Certain jobs in Las Vegas come with an employment contract. When the person leave the company, certain provisions in the contract may follow them. Examples of this could include a non-compete clause or other provisions designed to protect the business from being harmed by the former employee’s knowledge of company secrets and contacts with clients.

Another clause you sometimes find prevents a former employee from recruiting his or her former colleagues to come to work for a competing company. A clause like that is at the center of new litigation filed by Abbott Laboratories against Boston Scientific. Abbott claims in the lawsuit that an executive at Boston Scientific has been poaching its employees in breach of contract.

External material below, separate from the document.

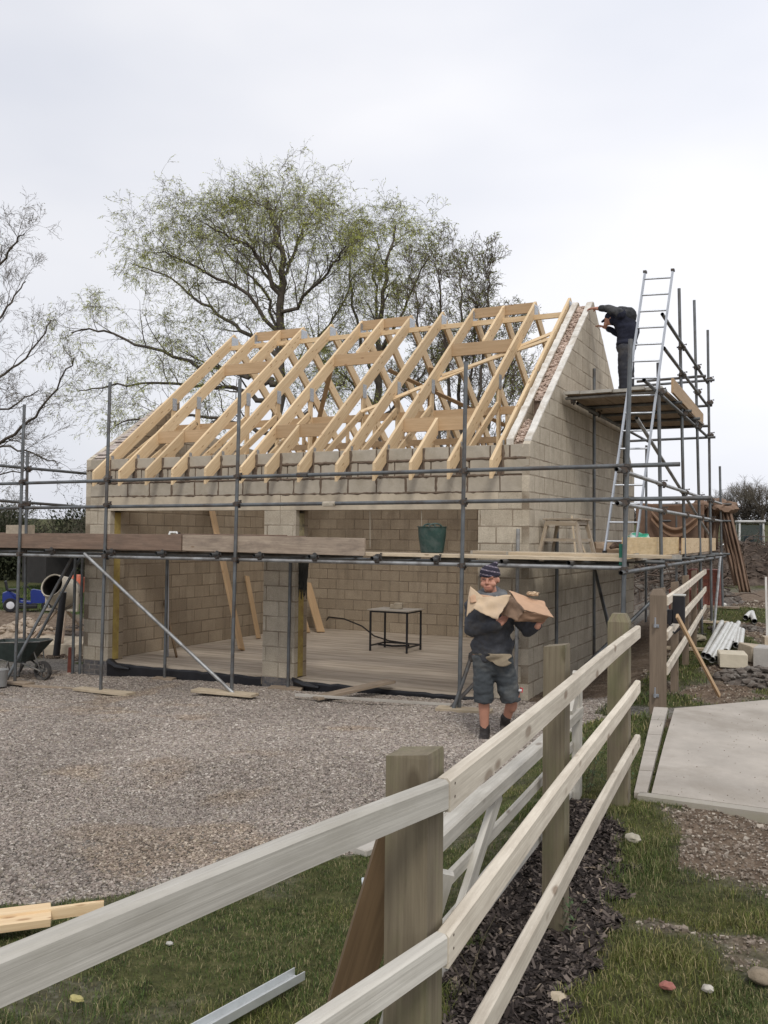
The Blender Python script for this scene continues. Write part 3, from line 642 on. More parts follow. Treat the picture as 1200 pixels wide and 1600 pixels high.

The Boston Scientific executive used to work at Abbott, which has had three employees quit to go to work for Boston Scientific in recent weeks. Abbott says that the executive, who used to be one of its employees, recruited the three new hires even though he signed an agreement not to solicit Abbott employees. The lawsuit states that the executive and Boston Scientific defied the contract agreement despite having “full awareness” of its prohibition against recruiting Abbott employees.

It is not certain what Abbott is seeking with the lawsuit. It could ask for monetary damages, a court order enforcing the contract or both. One factor that could come up in the litigation is how involved the accused executive was in causing the new hires to leave Abbott, though Abbott says the executive agreed not to directly or indirectly recruit company employees.